The top half of the bullpen is pretty clear.  Barring any trades, Jim Johnson, Kevin Gregg, Luis Ayala, and Pedro Stop will be in the bullpen.  If not in the rotation, Wada is in the bullpen as well.  The bullpen situation becomes less clear after that.  Assuming the rotation is as I predicted above, that leaves Eveland, Troy Patton, Simon, Matt Lindstrom, Darren O’Day, Jason Berken, and Brad Bergeson fighting it out for the remaining two spots.  Lindstrom and O’Day have seen limited action recently due to nagging injuries.  The injuries do not appear that serious, there I don’t think it is unreasonable that one of them will begin the season on the DL.  O’Day also has an option remaining and seems likely to start the season in AAA.  Same goes for Bergy and Berken – with one option left each, they will likely begin the season with Norfolk. 

The O’s have said all along that options will not be a factor in roster decisions.  The thing is, what else do you expect the team to say?  That performance doesn’t really matter and that decisions will be made based upon contract considerations?  The reality is, these things will come into play and for the bullpen, they should come into play.  Reliever performance is erratic in nature, so if the O’s can stash several experienced relievers like Berken, O’Day, and Bergeson in the minors, then they would be wise to do just that.  Even after eliminating guys with options, that still gives us Lindstrom, Eveland, Patton and Simon – four guys for two spots and all four are out of minor league options.  If Wada is the bullpen, it is hard to believe the O’s will go with three lefties in the pen.  If so, that basically boils the final two bullpen spots down into two separate battles between lefties Patton & Eveland and righties Lindstrom and Simon. 

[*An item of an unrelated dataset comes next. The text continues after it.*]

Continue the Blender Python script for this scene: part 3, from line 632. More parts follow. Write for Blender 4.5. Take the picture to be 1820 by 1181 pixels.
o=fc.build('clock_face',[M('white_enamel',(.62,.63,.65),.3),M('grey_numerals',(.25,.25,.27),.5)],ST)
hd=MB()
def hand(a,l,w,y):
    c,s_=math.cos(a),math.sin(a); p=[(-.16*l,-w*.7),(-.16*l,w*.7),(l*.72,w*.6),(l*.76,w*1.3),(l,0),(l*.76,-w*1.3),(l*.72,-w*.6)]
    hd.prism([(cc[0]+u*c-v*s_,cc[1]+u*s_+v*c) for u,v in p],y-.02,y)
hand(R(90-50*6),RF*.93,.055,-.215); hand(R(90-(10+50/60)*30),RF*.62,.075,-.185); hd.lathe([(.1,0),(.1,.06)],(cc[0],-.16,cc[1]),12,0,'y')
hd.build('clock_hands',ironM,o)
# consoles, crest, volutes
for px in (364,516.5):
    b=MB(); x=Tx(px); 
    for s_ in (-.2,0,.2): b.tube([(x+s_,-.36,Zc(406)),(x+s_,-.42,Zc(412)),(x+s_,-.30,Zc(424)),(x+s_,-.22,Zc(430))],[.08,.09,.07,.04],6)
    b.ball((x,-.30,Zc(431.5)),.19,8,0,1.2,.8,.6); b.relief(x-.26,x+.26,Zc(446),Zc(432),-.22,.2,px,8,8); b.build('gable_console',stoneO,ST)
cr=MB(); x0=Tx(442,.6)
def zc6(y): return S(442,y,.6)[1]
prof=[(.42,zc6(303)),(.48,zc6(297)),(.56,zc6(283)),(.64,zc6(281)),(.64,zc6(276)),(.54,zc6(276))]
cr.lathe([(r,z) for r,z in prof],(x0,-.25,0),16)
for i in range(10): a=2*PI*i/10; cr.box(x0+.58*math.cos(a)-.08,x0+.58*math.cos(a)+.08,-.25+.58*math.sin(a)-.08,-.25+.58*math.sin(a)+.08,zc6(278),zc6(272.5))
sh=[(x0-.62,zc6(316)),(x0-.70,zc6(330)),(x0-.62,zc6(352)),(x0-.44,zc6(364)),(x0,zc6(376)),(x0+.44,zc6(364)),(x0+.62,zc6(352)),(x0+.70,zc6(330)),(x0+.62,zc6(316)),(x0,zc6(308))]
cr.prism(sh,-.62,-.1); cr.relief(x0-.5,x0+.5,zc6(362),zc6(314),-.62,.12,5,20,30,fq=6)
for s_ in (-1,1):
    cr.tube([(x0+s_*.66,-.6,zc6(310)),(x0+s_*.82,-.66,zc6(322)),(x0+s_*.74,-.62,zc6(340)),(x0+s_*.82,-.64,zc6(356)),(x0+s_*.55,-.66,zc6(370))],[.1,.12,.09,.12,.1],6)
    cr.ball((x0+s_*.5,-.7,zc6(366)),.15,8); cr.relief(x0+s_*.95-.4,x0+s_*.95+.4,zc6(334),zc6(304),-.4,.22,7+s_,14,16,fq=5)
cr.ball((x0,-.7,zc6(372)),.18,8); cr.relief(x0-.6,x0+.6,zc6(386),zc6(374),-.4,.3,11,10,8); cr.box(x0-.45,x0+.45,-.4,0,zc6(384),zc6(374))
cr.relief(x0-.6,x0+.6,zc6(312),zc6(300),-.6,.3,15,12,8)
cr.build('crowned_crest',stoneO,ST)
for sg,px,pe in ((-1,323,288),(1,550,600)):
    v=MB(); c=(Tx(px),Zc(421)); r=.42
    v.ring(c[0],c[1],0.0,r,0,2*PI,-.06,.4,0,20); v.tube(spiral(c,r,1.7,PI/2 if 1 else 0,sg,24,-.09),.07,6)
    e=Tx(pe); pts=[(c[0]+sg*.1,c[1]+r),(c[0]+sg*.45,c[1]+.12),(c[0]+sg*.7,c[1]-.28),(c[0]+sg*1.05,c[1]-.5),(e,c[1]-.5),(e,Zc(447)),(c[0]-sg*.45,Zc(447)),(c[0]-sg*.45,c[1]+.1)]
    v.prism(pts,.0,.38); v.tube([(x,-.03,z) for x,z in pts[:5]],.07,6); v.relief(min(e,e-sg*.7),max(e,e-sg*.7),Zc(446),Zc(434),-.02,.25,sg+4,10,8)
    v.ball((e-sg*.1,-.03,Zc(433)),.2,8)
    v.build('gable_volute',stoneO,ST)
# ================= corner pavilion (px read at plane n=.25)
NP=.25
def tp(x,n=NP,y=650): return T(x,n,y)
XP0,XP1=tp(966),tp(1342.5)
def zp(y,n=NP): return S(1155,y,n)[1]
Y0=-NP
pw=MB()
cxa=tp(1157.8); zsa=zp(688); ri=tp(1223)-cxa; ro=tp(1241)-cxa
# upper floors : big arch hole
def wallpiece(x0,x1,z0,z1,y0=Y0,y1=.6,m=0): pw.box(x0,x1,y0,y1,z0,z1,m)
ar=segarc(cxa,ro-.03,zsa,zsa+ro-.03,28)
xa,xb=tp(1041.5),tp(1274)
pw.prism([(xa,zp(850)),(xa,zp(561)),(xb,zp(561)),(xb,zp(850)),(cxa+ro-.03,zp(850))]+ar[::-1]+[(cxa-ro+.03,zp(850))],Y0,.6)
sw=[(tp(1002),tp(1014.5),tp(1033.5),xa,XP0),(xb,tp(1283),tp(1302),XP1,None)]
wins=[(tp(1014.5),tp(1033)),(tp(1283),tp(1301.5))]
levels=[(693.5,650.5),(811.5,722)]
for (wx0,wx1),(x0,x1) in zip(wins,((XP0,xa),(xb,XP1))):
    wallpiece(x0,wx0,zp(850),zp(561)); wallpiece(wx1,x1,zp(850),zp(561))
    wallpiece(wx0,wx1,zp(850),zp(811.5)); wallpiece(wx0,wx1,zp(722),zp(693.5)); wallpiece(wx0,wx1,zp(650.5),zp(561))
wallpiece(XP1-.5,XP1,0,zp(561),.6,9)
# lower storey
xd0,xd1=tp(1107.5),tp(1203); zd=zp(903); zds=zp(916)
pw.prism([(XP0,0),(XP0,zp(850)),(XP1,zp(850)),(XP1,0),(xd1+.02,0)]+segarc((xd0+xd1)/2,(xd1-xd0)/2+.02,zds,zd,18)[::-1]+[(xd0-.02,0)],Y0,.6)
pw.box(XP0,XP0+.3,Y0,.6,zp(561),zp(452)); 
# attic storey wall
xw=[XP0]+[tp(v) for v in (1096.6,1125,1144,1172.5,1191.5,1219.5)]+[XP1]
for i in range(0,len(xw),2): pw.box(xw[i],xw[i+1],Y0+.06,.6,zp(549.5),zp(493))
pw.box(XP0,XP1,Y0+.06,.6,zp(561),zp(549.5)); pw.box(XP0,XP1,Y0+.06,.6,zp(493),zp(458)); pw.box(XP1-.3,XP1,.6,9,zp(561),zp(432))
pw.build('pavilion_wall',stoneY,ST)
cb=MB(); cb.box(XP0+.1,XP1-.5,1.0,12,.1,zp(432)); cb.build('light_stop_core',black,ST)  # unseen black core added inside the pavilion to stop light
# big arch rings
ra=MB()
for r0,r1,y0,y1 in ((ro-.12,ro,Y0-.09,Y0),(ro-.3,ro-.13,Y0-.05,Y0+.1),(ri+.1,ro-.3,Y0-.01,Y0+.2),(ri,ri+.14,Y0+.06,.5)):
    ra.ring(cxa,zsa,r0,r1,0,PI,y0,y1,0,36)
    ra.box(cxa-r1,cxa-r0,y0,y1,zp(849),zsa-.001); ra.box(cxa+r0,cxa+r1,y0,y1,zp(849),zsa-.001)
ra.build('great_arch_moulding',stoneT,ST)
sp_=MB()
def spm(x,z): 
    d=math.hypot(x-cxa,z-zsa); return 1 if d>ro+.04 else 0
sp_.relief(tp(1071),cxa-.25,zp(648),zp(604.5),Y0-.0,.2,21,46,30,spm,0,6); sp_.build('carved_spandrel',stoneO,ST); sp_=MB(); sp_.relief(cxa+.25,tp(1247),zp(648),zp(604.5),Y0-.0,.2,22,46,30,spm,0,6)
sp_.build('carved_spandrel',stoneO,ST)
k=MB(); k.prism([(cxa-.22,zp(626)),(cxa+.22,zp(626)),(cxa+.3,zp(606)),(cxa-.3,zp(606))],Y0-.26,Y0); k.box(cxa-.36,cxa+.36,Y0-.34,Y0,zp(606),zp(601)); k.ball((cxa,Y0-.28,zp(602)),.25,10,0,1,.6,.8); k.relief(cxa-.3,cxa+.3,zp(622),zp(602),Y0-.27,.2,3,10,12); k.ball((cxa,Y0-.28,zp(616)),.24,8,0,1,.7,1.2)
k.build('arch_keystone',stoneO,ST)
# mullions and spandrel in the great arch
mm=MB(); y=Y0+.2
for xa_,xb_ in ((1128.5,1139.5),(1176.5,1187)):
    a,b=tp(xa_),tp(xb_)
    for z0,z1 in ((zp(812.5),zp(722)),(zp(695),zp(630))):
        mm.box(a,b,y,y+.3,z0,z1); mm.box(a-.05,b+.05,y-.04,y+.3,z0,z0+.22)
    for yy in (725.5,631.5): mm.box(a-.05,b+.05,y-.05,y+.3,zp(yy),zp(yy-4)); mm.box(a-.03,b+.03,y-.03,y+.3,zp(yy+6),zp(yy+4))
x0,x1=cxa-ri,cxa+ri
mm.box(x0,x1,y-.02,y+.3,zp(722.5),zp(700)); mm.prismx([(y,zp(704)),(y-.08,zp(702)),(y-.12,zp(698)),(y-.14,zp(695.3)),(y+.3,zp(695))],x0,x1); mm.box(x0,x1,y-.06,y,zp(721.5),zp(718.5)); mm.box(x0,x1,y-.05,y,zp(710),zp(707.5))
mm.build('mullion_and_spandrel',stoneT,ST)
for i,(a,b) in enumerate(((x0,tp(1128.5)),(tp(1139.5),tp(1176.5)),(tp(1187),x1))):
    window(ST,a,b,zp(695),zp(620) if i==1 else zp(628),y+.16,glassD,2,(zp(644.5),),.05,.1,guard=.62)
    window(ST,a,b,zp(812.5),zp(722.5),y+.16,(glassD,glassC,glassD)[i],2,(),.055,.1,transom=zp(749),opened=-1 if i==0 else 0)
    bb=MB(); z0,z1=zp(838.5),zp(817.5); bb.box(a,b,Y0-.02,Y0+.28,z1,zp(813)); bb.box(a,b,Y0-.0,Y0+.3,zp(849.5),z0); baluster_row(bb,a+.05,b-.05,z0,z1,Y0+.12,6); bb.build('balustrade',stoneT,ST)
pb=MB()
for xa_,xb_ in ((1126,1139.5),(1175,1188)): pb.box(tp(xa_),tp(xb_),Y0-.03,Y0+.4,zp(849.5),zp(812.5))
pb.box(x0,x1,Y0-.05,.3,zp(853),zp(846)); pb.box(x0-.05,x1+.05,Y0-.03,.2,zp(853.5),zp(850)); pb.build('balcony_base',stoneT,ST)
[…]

So there’s your current Orioles’ pitching staff picture – far from crystal clear, but certainly a lot more in focus than it was a couple of weeks ago.  Today is the team’s first and only off day of the Spring and I wouldn’t be surprised if news on a few cuts comes later today.  If not, things should move quickly over the next week.  Starters are will be stretched out to 6 innings, 80+ pitches the next time through the rotation most likely, leaving less opportunity for others to get innings in.  It will be in observing who is given these innings that we will be able to see who the team is leaning towards in these few pitching battles.  One thing is for sure, Dan Duquette’s plan of building a pitching staff through depth seems to be working.  The O’s certainly aren’t short of options and there are some relatively strong ones at that.  There are still three weeks to go, but I feel pretty good about the Orioles chances of putting together a solid pitching staff not only by Opening Day, but one that has the necessary depth to effectively get the team through a long season.